With its rich synthesizers, Curtis’ unintelligible Doors-influenced baritone, and driving bass work, it marks a shift that would move to richer, more ambient, more experimental sounds in the New Wave.
The film is short beautifully, Corbijn’s eye for composition showing off his years of experience in still-shot photo journalism.
In “Control” we see the mundanity of northern England’s post-war culture. Jobs exchange, economic stagnation, row-houses and the stifling need of the war generation to re-impose the burgeois Englishness that made the world post disaster make sense again. In this the iconic pharos of Aladdin Sane-era Bowie and Lou Reed serve to give the idle, bored, expressive souls a way to dream of a diferent path for themselves.

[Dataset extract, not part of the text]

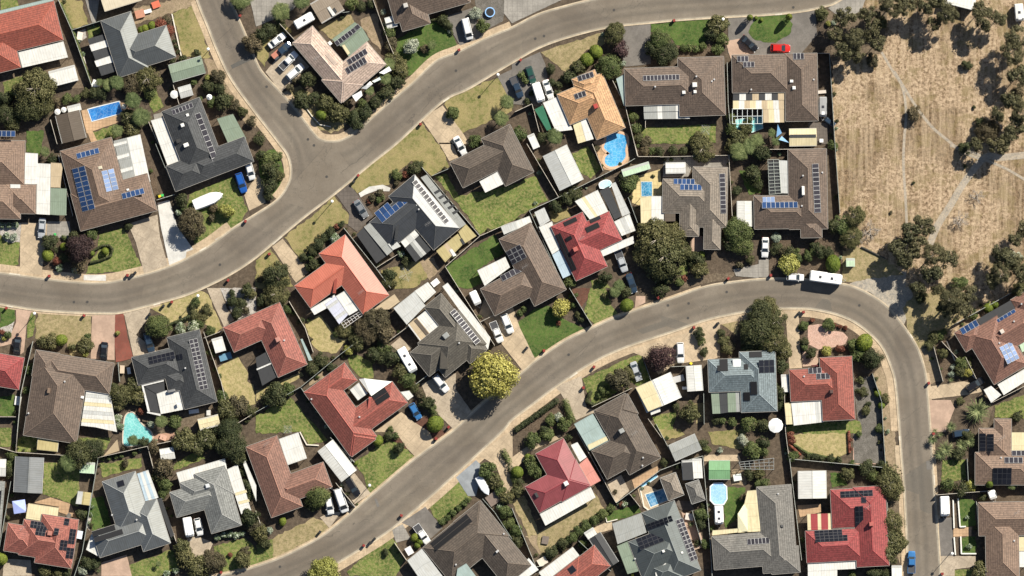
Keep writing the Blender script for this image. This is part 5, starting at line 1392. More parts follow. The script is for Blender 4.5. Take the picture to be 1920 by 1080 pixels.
h = house('dark brown tiled house with grid solar arrays and a white patio', 'dark brown house with grid panels', -28, [(140, 588, -270, 570), (-130, 1290, 400, -230)], 'brown', cap=1.35)
h.panels(-45, 808, 120, 110, 3, 3, 'dark'); h.panels(-90, 992, 190, 46, 5, 1); h.aerial(95, 920)
h.patio('-260,948 -50,846 -15,925 -205,1065', 'wWw', 2.45); h.patio('-85,620 130,540 150,590 -60,680', 'lw', 2.3)
h = house('crimson tiled house with black pool heating mats on its roof', 'crimson house with black mats', -24.7, [(290, 620, 262, 450), (825, 720, -400, -237)], 'crim', wall=(.5, .42, .36))
h.mat(382, 590, 105, 36); h.mat(325, 682, 42, 300, n=2); h.mat(545, 632, 108, 42); h.mat(578, 572, 86, 30); h.box(475, 790, 36, 34, .9, (.45, .12, .10), 'chimney'); h.aerial(520, 705)
h.mat(395, 710, 55, 30, ang=-30)
h.patio('200,622 300,580 358,790 300,828', 'w'); h.patio('300,830 362,792 452,975 382,1008', 'b', 2.25); h.patio('168,512 242,476 286,575 212,620', 'l'); h.patio('470,430 642,345 722,510 582,566', 'wwcwwww', 2.4); h.patio('655,352 725,316 820,542 768,570', 'd', 2.35); h.patio('740,300 775,286 885,520 825,545', 'l', 2.4); h.patio('765,582 880,525 925,650 822,690', 'wlw'); h.patio('636,802 908,690 914,745 662,852', 'W', 2.35)
pool('655,300 675,282 705,272 735,280 745,305 730,325 690,330 662,330', 'small oval above-ground pool behind the crimson house', (.35, .6, .66), (.5, .72, .76), (.8, .85, .88), .15, True, .7)
h = house('taupe tiled house beside a cream carport and small plunge pool', 'taupe house with cream carport', 1, [(1130, 262, 400, 255), (1355, 172, 262, 450), (1260, 380, 145, 305), (1440, 500, 125, 290), (1270, 600, 130, 92)], 'taupe')
h.panels(1210, 262, 158, 42, 5, 1, 'blue'); h.panels(1258, 304, 162, 44, 5, 1, 'blue'); h.panels(1548, 224, 46, 298, 1, 9, 'dark', ang=-2); h.patio('1142,352 1222,348 1224,580 1142,582', 'B', 2.6, post=False)
h.patio('960,402 1044,390 1044,590 966,595', 'c', 2.4); h.patio('1044,390 1136,392 1140,590 1044,590', 'W', 2.4)
shed(-1, 1150, 142, 150, 80, 'gu', 'W', 'bright white rectangular shed', z0=2.2, pitch=.1); shed(0, 1686, 428, 110, 192, 'gv', 'w', 'long white metal shed', z0=2.2, pitch=.1)
b_ = shed(-17, 820, 195, 210, 55, 'f', 'q', 'pale green patchwork lean-to', z0=2.0)
shed(-26, 232, 92, 196, 290, 'gv', 'l', 'large grey gabled garage', z0=2.5, name='garage', cat='garage'); 
pool('970,285 1048,285 1050,390 974,390', 'small rectangular plunge pool in the yellow paved yard', (.03, .16, .30), (.08, .30, .48), (.55, .6, .6), .15)
zone('C'); shed(-24, 115, 1022, 52, 110, 'f', 'W', 'narrow white metal shed', z0=2.1)
pool('690,1110 705,1060 720,1010 790,1000 850,1020 860,1070 850,1120 850,1180 800,1235 740,1250 700,1225 700,1180 735,1150', 'kidney-shaped blue pool with wavy light beside the orange house', (.05, .26, .50), (.10, .38, .64), (.52, .34, .22), .6, True, 0, .22)
zone('H')
h = house('brown L-shaped tiled house beside the dry field with long solar rows', 'brown house by dry field', -1, [(145, 42, 290, 600), (-110, 390, 440, 250), (240, 560, 160, 145)], 'brown')
h.panels(320, 152, 54, 365, 1, 11, 'dark', ang=-3); h.panels(-45, 400, 92, 42, 3, 1, 'pale'); h.panels(-50, 440, 268, 46, 8, 1, 'blue'); h.box(258, 352, 22, 70, .7); h.vent(256, 240); h.vent(402, 216); h.vent(248, 466)
h.patio('0,125 76,122 92,370 8,376', 'd', 2.5, name='glasshouse_roof'); h.patio('76,122 146,126 166,372 92,370', 'l', 2.55, name='glasshouse_roof'); lattice('-5,120 78,118 94,372 6,380', 2, 10, (.35, .38, .34), 'dark lattice pergola beside brown roof', 2.7)
t_ = shed(0, 585, 858, 62, 62, 'f', 'q', 'pale green electrical cabinet', z0=1.7, name='utility_cabinet', cat='utility cabinet')
zone('I')
house('crimson tiled house cut by the left edge of the photo', 'crimson house on left edge', 10, [(190, 522, -420, 245)], 'crim', ridge=plain('cap_crd', (.30, .05, .05), .7))
h = house('large brown tiled house with a wide cream striped patio', 'large brown house with cream patio', 9, [(275, 500, 405, 610), (862, 562, -520, 235), (275, 462, 185, 200)], 'brown', cap=1.6)
h.box(375, 768, 22, 40, .6, (.2, .14, .1), 'chimney'); h.vent(495, 700); h.vent(220, 938); h.box(622, 818, 24, 20, .3)
h.patio('652,766 742,776 718,1042 612,1030', 'w', 2.4); h.patio('742,776 832,792 882,1078 718,1042', 'w', 2.4)
for k in range(4): y_ = 790+k*62; h.patio('%d,%d %d,%d %d,%d %d,%d' % (648-k*9, y_, 832+k*8, y_+16, 836+k*9, y_+44, 644-k*10, y_+28), 'c' if k % 2 else 'l', 2.43, name='clear_sheet', post=False)
h = house('charcoal tiled house right of the red brick path with white-edged patio', 'charcoal house by red path', -13.8, [(1500, 310, -252, 556), (990, 520, 350, 215), (1235, 640, 180, 150)], 'char', ridge=plain('cap_char3', (.06, .062, .066), .6))
h.panels(1420, 390, 64, 385, 2, 12, 'dark', ang=-12.5); h.panels(1115, 520, 200, 56, 6, 2, 'black', ang=-13); h.panels(1325, 500, 50, 40, 2, 1, 'black', ang=-13); h.vent(1395, 600)
h.patio('1075,732 1235,690 1240,775 1180,795', 'k', 2.3); h.patio('1075,735 1180,795 1212,945 1120,920', 'k', 2.2); h.patio('1178,792 1342,735 1382,910 1210,944', 'w', 2.42); h.patio('1065,725 1078,722 1130,925 1112,925', 'W', 2.5, name='white_fascia', post=False); h.patio('1112,925 1210,942 1208,958 1105,935', 'W', 2.5, name='white_fascia', post=False); h.patio('1078,722 1232,685 1234,698 1080,735', 'W', 2.52, name='white_fascia', post=False)
h.box(1290, 770, 60, 20, .4, (.2, .2, .2)); h.box(1338, 870, 14, 24, .4)
shed(-16, 1590, 385, 80, 108, 'f', 'W', 'white metal shed beside the rose roof', z0=2.1); clutter(1692, 515, 92, 50, .9, (.10, .22, .32), 'blue tarpaulin-covered spa', 'spa', -17, legs=False)
shed(-14, 1484, 985, 158, 82, 'gu', 'c', 'cream garden shed', z0=2.2, pitch=.08); clutter(1455, 925, 75, 30, .6, (.6, .62, .64), 'grey outdoor table set', 'patio_table', -8); clutter(1565, 935, 30, 40, .7, (.5, .5, .48), 'grey patio heater box', 'storage_box')
clutter(968, 620, 26, 50, .9, (.6, .6, .6), 'pale air-conditioning unit', 'air_conditioner', -10, legs=False); clutter(135, 845, 46, 66, .5, (.6, .6, .58), 'white slatted bench', 'bench', 8)
clutter(918, 610, 34, 60, .8, (.5, .4, .3), 'brown garden crate', 'storage_box', 2, legs=False)
zone('J')
h = house('rose red tiled house with a dark glass patio roof', 'rose red house with dark patio', -24, [(180, 105, -240, 512), (-245, 295, 350, 205)], 'rose', ridge=plain('cap_rose', (.38, .16, .12), .7))
h.box(168, 385, 34, 36, 1.0, (.45, .22, .18), 'chimney'); h.vent(215, 392); h.patio('0,522 85,475 130,556 12,608', 'k', 2.5); h.patio('14,614 132,562 178,655 50,732', 'k', 2.4); h.patio('6,605 130,552 134,562 10,616', 'W', 2.56, name='white_beam', post=False); h.patio('335,382 350,380 425,540 398,546', 't', 2.1)
h = house('brick-red tiled house with white sail and dark mat on its roof', 'brick-red house with white sail', -36, [(360, 780, 250, 590), (360, 780, 378, 165), (1140, 860, -560, -200), (720, 1265, 224, -250)], 'scarlet', ridge=plain('cap_sc', (.42, .11, .085), .7))
h.mat(868, 808, 118, 84, ang=-33, n=2); h.vent(418, 832); h.vent(778, 965); h.box(850, 880, 20, 130, .25, (.35, .09, .07), 'roof_vent_box', ang=8)
h.patio('705,762 775,706 840,790 766,842', 'wlw', 2.5); h.patio('1085,778 1150,768 1182,810 1140,842', 'w', 2.2)
sail('775,682 812,676 1022,700 868,808', (.76, .76, .72), 'large white triangular sail', 2.9)
h = house('olive-grey tiled house beside the big golden tree, panels in a column', 'olive-grey house by golden tree', -39, [(1390, 40, -165, 545), (1155, 485, 420, 230), (1420, 670, 400, -330), (1275, 148, 150, 190)], 'olive', ridge=plain('cap_ol', (.15, .135, .115), .7))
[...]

Ian, as if acting out the rules from a Pulp song ( “…dance and drink and screw, ‘cause there’s nothing else to do” ), asks his sweetheart, Debbie, to marry him at the tender age of 19. Samantha Morton’s character agrees and Ian is tied to the wheel of expectation and convention – something that he assuredly was never really going to rest peacefully with. As Debbie tries to be a good wife ( cooking, making tea, cleaning, and naively assuring him of her unending love for him ), Joy Division, Ian’s band, inexplicably takes off and suddenly Ian is introduced to a much larger world ( encompassing, at the very least, London and the Western European continent ) and the exotic Annik Honore.

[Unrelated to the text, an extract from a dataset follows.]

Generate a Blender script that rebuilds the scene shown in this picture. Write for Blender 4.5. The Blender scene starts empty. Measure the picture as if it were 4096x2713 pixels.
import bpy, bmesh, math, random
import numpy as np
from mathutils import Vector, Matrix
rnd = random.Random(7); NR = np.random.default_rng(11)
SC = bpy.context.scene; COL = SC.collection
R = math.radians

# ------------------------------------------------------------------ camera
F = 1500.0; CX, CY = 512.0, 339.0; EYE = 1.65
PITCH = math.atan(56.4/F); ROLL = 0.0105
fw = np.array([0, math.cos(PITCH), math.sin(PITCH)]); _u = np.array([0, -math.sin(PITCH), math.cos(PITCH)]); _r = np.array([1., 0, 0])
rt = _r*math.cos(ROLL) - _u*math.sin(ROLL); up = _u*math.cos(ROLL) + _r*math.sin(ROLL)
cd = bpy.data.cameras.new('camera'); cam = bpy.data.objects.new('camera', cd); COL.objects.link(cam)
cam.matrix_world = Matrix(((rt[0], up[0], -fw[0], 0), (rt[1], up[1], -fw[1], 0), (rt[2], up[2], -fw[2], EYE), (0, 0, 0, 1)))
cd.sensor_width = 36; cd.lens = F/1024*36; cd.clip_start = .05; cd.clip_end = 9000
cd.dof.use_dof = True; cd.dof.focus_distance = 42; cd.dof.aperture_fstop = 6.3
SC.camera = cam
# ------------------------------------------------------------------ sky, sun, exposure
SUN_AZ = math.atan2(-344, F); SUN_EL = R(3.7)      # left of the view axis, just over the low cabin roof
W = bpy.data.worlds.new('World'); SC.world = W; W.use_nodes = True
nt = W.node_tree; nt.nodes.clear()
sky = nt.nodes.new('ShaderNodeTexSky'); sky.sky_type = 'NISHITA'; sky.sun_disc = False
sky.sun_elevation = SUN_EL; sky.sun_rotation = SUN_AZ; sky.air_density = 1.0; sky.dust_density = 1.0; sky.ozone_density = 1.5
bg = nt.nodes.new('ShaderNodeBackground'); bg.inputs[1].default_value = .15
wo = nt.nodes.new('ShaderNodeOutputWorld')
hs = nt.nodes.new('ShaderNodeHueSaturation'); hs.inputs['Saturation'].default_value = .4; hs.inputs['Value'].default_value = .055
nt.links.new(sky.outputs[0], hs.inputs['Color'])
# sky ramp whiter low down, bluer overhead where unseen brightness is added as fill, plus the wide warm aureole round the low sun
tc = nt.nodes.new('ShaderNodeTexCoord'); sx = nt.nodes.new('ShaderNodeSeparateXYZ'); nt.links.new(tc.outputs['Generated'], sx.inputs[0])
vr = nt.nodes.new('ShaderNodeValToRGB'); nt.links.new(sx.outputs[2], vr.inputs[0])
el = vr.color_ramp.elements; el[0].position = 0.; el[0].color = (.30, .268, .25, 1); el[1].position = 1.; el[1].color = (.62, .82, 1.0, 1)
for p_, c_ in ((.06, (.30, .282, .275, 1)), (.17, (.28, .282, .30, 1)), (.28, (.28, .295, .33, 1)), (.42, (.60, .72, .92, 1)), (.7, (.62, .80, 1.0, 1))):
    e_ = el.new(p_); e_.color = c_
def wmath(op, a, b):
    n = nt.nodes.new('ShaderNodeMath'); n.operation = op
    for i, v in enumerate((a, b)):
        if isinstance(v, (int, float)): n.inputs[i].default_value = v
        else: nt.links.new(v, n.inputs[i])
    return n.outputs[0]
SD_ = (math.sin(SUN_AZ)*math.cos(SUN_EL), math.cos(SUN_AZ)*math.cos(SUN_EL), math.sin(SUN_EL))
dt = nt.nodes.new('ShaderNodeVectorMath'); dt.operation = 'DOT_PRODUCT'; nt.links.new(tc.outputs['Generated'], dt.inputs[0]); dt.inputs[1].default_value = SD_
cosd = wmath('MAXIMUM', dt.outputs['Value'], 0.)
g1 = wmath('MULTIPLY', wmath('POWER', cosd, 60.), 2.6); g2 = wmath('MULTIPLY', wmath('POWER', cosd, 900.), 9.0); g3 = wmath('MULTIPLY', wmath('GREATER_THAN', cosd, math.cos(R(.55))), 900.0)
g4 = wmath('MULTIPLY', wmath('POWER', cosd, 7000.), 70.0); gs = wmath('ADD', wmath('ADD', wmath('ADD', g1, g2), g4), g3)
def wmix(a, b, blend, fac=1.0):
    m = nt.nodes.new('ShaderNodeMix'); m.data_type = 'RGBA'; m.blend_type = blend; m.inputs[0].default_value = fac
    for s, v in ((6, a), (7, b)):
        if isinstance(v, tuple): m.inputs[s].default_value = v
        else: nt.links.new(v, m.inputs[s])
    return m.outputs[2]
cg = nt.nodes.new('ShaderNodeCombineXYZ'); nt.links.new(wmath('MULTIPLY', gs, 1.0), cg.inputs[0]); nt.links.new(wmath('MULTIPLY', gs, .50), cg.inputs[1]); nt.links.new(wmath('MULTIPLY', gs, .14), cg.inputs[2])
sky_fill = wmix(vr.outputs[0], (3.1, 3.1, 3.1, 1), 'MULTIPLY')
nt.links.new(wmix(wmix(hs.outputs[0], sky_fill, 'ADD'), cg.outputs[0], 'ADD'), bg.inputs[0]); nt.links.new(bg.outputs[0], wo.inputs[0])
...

As the upswing to superstardom begins to approach the exponential, Ian’s shyness takes hold. He didn’t mean for superstardom to be so demanding, to be so large, for there to be so many people. At the same time he begins to experience grand mal seizures which agonize, embarrass, and humiliate him. To combat these he takes an array of pills potent enough to tranquilize elephants which fail to check the seizures, which put him further out of sync with the rest of society, and which increase his sense of isolation.
It was at this point in the movie that I noticed an odd similarity between Curtis and Kurt Cobain who, at the height of the rocket ride, began to experience intense stomach pain and frustration with having become quite so famous.
The two both follow the same path from there on out.